■ Given problem
Write out the whole listing, matching it exactly.
◆ ◆ ◆ ◆
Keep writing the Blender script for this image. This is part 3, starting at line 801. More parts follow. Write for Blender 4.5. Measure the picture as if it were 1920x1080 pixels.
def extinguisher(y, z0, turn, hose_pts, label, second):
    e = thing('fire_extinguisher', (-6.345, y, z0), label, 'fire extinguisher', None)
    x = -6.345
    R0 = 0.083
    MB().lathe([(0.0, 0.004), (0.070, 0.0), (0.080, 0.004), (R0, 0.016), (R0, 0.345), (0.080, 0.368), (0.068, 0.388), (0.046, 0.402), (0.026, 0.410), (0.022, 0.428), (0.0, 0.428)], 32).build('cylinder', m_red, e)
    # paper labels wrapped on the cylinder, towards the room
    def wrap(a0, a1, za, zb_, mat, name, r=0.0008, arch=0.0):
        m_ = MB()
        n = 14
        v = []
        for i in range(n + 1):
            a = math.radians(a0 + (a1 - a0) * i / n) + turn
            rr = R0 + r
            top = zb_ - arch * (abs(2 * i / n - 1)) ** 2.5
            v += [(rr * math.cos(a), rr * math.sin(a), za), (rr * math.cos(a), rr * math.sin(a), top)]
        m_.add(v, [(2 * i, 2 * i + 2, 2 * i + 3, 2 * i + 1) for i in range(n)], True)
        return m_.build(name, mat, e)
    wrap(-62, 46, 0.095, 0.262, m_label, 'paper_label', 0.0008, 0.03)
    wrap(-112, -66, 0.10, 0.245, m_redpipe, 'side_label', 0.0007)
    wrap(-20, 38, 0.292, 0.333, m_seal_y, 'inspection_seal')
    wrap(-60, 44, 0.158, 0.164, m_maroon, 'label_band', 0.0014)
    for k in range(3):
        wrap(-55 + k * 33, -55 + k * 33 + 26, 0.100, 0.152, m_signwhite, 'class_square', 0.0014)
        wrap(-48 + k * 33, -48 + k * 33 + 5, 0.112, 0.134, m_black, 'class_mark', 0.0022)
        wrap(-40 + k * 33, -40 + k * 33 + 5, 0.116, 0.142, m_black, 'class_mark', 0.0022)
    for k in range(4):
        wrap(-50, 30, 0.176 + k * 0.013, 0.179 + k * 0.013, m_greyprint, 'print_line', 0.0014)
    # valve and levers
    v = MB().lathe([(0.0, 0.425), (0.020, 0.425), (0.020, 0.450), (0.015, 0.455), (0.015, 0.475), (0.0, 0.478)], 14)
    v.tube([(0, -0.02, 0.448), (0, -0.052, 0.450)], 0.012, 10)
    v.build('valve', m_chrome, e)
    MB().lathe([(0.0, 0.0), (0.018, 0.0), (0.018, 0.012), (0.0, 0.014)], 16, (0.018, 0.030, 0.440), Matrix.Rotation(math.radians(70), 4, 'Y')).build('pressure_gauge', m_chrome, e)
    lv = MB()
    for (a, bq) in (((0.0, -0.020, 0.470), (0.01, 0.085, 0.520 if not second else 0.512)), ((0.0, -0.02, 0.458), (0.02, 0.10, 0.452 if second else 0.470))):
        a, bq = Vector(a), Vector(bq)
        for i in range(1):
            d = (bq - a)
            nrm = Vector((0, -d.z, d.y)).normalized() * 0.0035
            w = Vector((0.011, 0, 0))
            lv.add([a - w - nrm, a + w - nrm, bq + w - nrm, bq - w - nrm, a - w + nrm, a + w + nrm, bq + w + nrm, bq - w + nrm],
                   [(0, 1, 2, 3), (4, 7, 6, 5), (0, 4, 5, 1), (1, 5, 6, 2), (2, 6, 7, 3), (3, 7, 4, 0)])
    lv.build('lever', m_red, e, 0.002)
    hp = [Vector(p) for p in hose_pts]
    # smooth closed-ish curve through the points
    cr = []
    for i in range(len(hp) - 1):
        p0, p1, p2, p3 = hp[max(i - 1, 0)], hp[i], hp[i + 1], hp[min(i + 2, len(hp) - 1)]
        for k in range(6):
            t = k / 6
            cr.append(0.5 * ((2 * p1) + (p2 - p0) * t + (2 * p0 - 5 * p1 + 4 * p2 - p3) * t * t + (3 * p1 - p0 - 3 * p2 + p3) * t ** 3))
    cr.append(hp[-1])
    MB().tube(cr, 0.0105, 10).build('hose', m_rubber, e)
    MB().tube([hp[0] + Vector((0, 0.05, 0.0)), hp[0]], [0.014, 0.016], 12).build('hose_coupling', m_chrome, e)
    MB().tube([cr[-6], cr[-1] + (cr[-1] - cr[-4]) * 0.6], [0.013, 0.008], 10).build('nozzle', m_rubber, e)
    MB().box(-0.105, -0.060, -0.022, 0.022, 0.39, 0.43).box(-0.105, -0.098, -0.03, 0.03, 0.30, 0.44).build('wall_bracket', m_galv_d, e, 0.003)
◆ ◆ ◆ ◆
■ Result of the task
Keep writing the Blender script for this image. This is part 3, starting at line 801. More parts follow. Write for Blender 4.5. Measure the picture as if it were 1920x1080 pixels.
def extinguisher(y, z0, turn, hose_pts, label, second):
    e = thing('fire_extinguisher', (-6.345, y, z0), label, 'fire extinguisher', None)
    x = -6.345
    R0 = 0.083
    MB().lathe([(0.0, 0.004), (0.070, 0.0), (0.080, 0.004), (R0, 0.016), (R0, 0.345), (0.080, 0.368), (0.068, 0.388), (0.046, 0.402), (0.026, 0.410), (0.022, 0.428), (0.0, 0.428)], 32).build('cylinder', m_red, e)
    # paper labels wrapped on the cylinder, towards the room
    def wrap(a0, a1, za, zb_, mat, name, r=0.0008, arch=0.0):
        m_ = MB()
        n = 14
        v = []
        for i in range(n + 1):
            a = math.radians(a0 + (a1 - a0) * i / n) + turn
            rr = R0 + r
            top = zb_ - arch * (abs(2 * i / n - 1)) ** 2.5
            v += [(rr * math.cos(a), rr * math.sin(a), za), (rr * math.cos(a), rr * math.sin(a), top)]
        m_.add(v, [(2 * i, 2 * i + 2, 2 * i + 3, 2 * i + 1) for i in range(n)], True)
        return m_.build(name, mat, e)
    wrap(-62, 46, 0.095, 0.262, m_label, 'paper_label', 0.0008, 0.03)
    wrap(-112, -66, 0.10, 0.245, m_redpipe, 'side_label', 0.0007)
    wrap(-20, 38, 0.292, 0.333, m_seal_y, 'inspection_seal')
    wrap(-60, 44, 0.158, 0.164, m_maroon, 'label_band', 0.0014)
    for k in range(3):
        wrap(-55 + k * 33, -55 + k * 33 + 26, 0.100, 0.152, m_signwhite, 'class_square', 0.0014)
        wrap(-48 + k * 33, -48 + k * 33 + 5, 0.112, 0.134, m_black, 'class_mark', 0.0022)
        wrap(-40 + k * 33, -40 + k * 33 + 5, 0.116, 0.142, m_black, 'class_mark', 0.0022)
    for k in range(4):
        wrap(-50, 30, 0.176 + k * 0.013, 0.179 + k * 0.013, m_greyprint, 'print_line', 0.0014)
    # valve and levers
    v = MB().lathe([(0.0, 0.425), (0.020, 0.425), (0.020, 0.450), (0.015, 0.455), (0.015, 0.475), (0.0, 0.478)], 14)
    v.tube([(0, -0.02, 0.448), (0, -0.052, 0.450)], 0.012, 10)
    v.build('valve', m_chrome, e)
    MB().lathe([(0.0, 0.0), (0.018, 0.0), (0.018, 0.012), (0.0, 0.014)], 16, (0.018, 0.030, 0.440), Matrix.Rotation(math.radians(70), 4, 'Y')).build('pressure_gauge', m_chrome, e)
    lv = MB()
    for (a, bq) in (((0.0, -0.020, 0.470), (0.01, 0.085, 0.520 if not second else 0.512)), ((0.0, -0.02, 0.458), (0.02, 0.10, 0.452 if second else 0.470))):
        a, bq = Vector(a), Vector(bq)
        for i in range(1):
            d = (bq - a)
            nrm = Vector((0, -d.z, d.y)).normalized() * 0.0035
            w = Vector((0.011, 0, 0))
            lv.add([a - w - nrm, a + w - nrm, bq + w - nrm, bq - w - nrm, a - w + nrm, a + w + nrm, bq + w + nrm, bq - w + nrm],
                   [(0, 1, 2, 3), (4, 7, 6, 5), (0, 4, 5, 1), (1, 5, 6, 2), (2, 6, 7, 3), (3, 7, 4, 0)])
    lv.build('lever', m_red, e, 0.002)
    hp = [Vector(p) for p in hose_pts]
    # smooth closed-ish curve through the points
    cr = []
    for i in range(len(hp) - 1):
        p0, p1, p2, p3 = hp[max(i - 1, 0)], hp[i], hp[i + 1], hp[min(i + 2, len(hp) - 1)]
        for k in range(6):
            t = k / 6
            cr.append(0.5 * ((2 * p1) + (p2 - p0) * t + (2 * p0 - 5 * p1 + 4 * p2 - p3) * t * t + (3 * p1 - p0 - 3 * p2 + p3) * t ** 3))
    cr.append(hp[-1])
    MB().tube(cr, 0.0105, 10).build('hose', m_rubber, e)
    MB().tube([hp[0] + Vector((0, 0.05, 0.0)), hp[0]], [0.014, 0.016], 12).build('hose_coupling', m_chrome, e)
    MB().tube([cr[-6], cr[-1] + (cr[-1] - cr[-4]) * 0.6], [0.013, 0.008], 10).build('nozzle', m_rubber, e)
    MB().box(-0.105, -0.060, -0.022, 0.022, 0.39, 0.43).box(-0.105, -0.098, -0.03, 0.03, 0.30, 0.44).build('wall_bracket', m_galv_d, e, 0.003)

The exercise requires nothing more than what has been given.